Por todo ello veo con frecuencia a personas que hace poco tiempo se encontraban trabajando (cotizando a la Seguridad Social y cumpliendo con todas sus obligaciones con el Estado) y que hoy están en situación irregular y necesitan del apoyo de sus familiares y amigos o de entidades sociales como Cáritas. Entidades desbordadas, que han duplicado en poco tiempo el número de personas atendidas. Con insuficientes recursos y con proyectos saturados que no dan abasto y con profesionales y voluntarios agotados que expresan su desgaste por no poder atender a las personas que acuden a diario a pedir ayuda.

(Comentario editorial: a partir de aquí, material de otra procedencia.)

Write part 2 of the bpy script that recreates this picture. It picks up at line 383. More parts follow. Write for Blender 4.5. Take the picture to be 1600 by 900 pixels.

Mientras tanto, las personas inmigrantes asisten a un debate interesado a la caza del voto perdido. Un debate en el que parece olvidarse que en los años de bonanza económica el aporte de la población inmigrante en la financiación y el mantenimiento de nuestro Estado de Bienestar fue determinante (a través de las cotizaciones a la Seguridad Social); o de que la Comisión Europea ha cifrado en siete millones la población adicional que necesitará España hasta 2030 para equilibrar nuestra economía y garantizar la sostenibilidad al Estado de Bienestar; o de que la población inmigrante haga un uso de los recursos sanitarios semejante o inferior al que hace la población española.

Ser inmigrante resulta duro; “más duro que la guerra” – me comenta Raimundo, un salvadoreño que reside en Madrid, obligado a deambular por los programas para personas sin hogar de la capital española – “allí al menos sabíamos contra quién luchábamos; pero aquí… Si mi gente supiera a dónde tengo que venir para pedir ayuda y para sobrevivir… me muero de la vergüenza”.